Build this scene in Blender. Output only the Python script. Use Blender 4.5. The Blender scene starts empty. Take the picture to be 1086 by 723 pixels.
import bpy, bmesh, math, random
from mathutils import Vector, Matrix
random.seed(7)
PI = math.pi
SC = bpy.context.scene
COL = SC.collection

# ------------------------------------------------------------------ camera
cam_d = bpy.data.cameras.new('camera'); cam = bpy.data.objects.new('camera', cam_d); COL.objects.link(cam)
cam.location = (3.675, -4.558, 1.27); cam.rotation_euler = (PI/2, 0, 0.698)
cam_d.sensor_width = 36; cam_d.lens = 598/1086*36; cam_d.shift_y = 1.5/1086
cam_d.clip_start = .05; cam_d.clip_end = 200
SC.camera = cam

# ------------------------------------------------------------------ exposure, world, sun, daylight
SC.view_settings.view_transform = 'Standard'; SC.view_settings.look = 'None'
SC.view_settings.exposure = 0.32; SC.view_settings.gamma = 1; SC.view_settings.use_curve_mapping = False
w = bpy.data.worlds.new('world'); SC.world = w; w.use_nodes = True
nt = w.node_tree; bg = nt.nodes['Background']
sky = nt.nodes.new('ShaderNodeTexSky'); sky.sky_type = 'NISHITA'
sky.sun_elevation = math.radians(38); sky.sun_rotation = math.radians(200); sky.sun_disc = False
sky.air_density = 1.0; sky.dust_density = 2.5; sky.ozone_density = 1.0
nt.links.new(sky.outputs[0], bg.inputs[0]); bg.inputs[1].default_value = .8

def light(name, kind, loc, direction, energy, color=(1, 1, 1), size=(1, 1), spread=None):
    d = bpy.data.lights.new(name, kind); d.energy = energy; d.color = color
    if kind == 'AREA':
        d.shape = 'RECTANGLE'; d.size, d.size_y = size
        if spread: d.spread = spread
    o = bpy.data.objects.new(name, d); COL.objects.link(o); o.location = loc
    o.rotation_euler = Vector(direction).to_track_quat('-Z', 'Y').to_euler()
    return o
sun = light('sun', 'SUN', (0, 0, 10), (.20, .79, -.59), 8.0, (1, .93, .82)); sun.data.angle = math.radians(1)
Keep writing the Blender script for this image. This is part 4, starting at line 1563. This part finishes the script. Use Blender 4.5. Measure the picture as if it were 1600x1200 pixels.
········
■ **Description of the task**: Repeat the material above in full, quoting it exactly.

■ **In response**:
Build this scene in Blender. Output only the Python script. Use Blender 4.5. The Blender scene starts empty. Take the picture to be 1086 by 723 pixels.
import bpy, bmesh, math, random
from mathutils import Vector, Matrix
random.seed(7)
PI = math.pi
SC = bpy.context.scene
COL = SC.collection

# ------------------------------------------------------------------ camera
cam_d = bpy.data.cameras.new('camera'); cam = bpy.data.objects.new('camera', cam_d); COL.objects.link(cam)
cam.location = (3.675, -4.558, 1.27); cam.rotation_euler = (PI/2, 0, 0.698)
cam_d.sensor_width = 36; cam_d.lens = 598/1086*36; cam_d.shift_y = 1.5/1086
cam_d.clip_start = .05; cam_d.clip_end = 200
SC.camera = cam

# ------------------------------------------------------------------ exposure, world, sun, daylight
SC.view_settings.view_transform = 'Standard'; SC.view_settings.look = 'None'
SC.view_settings.exposure = 0.32; SC.view_settings.gamma = 1; SC.view_settings.use_curve_mapping = False
w = bpy.data.worlds.new('world'); SC.world = w; w.use_nodes = True
nt = w.node_tree; bg = nt.nodes['Background']
sky = nt.nodes.new('ShaderNodeTexSky'); sky.sky_type = 'NISHITA'
sky.sun_elevation = math.radians(38); sky.sun_rotation = math.radians(200); sky.sun_disc = False
sky.air_density = 1.0; sky.dust_density = 2.5; sky.ozone_density = 1.0
nt.links.new(sky.outputs[0], bg.inputs[0]); bg.inputs[1].default_value = .8

def light(name, kind, loc, direction, energy, color=(1, 1, 1), size=(1, 1), spread=None):
    d = bpy.data.lights.new(name, kind); d.energy = energy; d.color = color
    if kind == 'AREA':
        d.shape = 'RECTANGLE'; d.size, d.size_y = size
        if spread: d.spread = spread
    o = bpy.data.objects.new(name, d); COL.objects.link(o); o.location = loc
    o.rotation_euler = Vector(direction).to_track_quat('-Z', 'Y').to_euler()
    return o
sun = light('sun', 'SUN', (0, 0, 10), (.20, .79, -.59), 8.0, (1, .93, .82)); sun.data.angle = math.radians(1)
Keep writing the Blender script for this image. This is part 4, starting at line 1563. This part finishes the script. Use Blender 4.5. Measure the picture as if it were 1600x1200 pixels.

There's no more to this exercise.